>> Begin

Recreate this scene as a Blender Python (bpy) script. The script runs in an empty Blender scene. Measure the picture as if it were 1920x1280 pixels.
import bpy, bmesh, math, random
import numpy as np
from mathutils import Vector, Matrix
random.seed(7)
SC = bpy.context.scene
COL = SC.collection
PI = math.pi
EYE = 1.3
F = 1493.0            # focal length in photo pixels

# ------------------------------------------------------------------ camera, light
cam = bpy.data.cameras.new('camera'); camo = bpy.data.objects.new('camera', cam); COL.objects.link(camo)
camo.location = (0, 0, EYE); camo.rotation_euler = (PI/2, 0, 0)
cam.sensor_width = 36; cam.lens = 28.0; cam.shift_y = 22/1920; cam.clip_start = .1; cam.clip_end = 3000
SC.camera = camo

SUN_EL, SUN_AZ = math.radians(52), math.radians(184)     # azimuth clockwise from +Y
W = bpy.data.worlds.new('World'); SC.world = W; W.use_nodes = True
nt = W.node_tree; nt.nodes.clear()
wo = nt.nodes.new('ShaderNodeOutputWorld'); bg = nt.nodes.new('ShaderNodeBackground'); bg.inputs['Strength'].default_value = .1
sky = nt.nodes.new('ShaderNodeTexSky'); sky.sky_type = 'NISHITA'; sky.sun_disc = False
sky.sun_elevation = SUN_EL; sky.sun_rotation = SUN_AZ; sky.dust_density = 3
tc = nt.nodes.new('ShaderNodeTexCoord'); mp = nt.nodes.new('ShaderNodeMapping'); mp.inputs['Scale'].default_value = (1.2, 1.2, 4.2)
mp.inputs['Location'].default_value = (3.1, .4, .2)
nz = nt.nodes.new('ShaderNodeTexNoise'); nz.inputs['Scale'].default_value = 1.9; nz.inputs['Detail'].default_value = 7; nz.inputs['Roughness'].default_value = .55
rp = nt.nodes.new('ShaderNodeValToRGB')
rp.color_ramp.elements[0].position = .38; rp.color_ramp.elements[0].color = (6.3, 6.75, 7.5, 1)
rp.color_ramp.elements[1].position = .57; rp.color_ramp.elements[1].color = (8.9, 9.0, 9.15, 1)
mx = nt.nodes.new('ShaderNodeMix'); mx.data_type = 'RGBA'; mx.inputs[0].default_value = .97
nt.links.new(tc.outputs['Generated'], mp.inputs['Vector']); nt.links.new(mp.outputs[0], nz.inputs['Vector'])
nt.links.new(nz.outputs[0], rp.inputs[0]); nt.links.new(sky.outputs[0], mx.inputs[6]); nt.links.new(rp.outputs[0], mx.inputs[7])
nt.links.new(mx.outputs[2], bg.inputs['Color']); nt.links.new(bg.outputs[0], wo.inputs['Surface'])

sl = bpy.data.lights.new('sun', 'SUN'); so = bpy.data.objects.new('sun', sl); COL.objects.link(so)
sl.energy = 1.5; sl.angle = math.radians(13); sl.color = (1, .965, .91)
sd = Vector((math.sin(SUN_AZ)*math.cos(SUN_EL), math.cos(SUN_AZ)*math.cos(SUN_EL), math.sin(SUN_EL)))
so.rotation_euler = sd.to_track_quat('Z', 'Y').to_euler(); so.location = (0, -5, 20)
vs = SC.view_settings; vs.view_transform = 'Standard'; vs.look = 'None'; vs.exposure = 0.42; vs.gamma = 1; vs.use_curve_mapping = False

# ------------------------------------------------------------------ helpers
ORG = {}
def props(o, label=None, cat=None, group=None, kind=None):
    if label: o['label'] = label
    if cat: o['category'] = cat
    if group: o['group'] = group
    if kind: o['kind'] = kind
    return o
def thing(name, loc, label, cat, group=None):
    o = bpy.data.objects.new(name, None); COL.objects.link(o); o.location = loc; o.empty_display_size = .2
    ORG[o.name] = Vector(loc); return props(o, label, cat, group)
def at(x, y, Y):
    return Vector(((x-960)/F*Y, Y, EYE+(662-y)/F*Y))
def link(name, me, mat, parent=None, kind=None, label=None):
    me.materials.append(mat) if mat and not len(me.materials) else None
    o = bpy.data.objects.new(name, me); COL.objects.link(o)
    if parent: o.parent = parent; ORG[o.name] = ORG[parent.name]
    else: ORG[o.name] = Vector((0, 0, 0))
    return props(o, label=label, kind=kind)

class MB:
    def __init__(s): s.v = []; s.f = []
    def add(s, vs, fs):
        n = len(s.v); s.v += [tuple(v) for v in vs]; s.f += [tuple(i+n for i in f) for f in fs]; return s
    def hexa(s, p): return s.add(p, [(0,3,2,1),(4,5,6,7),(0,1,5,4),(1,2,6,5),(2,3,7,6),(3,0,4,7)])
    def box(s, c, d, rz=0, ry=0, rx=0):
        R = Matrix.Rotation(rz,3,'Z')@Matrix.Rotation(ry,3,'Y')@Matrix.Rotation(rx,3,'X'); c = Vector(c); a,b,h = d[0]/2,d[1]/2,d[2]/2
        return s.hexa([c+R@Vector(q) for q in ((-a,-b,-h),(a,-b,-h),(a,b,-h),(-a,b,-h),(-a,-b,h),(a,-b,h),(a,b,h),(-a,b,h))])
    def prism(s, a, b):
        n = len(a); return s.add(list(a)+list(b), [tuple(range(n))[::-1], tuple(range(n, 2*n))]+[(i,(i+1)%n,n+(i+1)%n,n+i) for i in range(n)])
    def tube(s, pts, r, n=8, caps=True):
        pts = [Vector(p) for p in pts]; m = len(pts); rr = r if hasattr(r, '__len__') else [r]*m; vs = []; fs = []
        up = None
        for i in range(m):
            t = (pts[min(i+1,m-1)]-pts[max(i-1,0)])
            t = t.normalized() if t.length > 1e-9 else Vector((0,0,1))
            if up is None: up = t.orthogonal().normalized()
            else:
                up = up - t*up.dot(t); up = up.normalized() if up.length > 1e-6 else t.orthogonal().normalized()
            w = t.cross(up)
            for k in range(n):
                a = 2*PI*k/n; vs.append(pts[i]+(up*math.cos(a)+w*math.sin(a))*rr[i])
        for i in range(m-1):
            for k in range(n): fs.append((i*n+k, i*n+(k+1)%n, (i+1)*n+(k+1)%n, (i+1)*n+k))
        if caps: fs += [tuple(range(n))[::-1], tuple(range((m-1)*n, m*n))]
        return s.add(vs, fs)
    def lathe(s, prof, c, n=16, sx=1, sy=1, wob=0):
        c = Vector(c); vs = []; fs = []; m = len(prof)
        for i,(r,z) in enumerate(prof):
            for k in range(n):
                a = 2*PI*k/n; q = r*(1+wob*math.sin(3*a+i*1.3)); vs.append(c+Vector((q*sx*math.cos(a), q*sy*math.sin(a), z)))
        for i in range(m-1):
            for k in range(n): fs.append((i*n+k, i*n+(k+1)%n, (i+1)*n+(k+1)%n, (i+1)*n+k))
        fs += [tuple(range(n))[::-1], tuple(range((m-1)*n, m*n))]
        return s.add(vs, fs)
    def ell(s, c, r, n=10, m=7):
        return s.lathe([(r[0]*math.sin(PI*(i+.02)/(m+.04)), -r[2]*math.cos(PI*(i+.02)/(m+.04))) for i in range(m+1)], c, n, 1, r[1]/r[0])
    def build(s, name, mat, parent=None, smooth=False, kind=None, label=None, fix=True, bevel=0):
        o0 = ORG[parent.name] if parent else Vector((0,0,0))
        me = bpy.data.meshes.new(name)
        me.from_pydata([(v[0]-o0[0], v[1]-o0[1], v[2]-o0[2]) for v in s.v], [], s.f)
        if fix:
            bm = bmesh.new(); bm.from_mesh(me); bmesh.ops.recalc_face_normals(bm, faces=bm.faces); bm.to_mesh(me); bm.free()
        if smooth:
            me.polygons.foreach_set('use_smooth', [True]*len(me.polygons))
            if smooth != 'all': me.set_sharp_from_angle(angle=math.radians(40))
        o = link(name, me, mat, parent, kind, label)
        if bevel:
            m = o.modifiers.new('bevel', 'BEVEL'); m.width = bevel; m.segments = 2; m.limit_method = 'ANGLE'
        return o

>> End

Quote the listing word for word from its first line through the line in which "SC.camera = camo" appears.

Recreate this scene as a Blender Python (bpy) script. The script runs in an empty Blender scene. Measure the picture as if it were 1920x1280 pixels.
import bpy, bmesh, math, random
import numpy as np
from mathutils import Vector, Matrix
random.seed(7)
SC = bpy.context.scene
COL = SC.collection
PI = math.pi
EYE = 1.3
F = 1493.0            # focal length in photo pixels

# ------------------------------------------------------------------ camera, light
cam = bpy.data.cameras.new('camera'); camo = bpy.data.objects.new('camera', cam); COL.objects.link(camo)
camo.location = (0, 0, EYE); camo.rotation_euler = (PI/2, 0, 0)
cam.sensor_width = 36; cam.lens = 28.0; cam.shift_y = 22/1920; cam.clip_start = .1; cam.clip_end = 3000
SC.camera = camo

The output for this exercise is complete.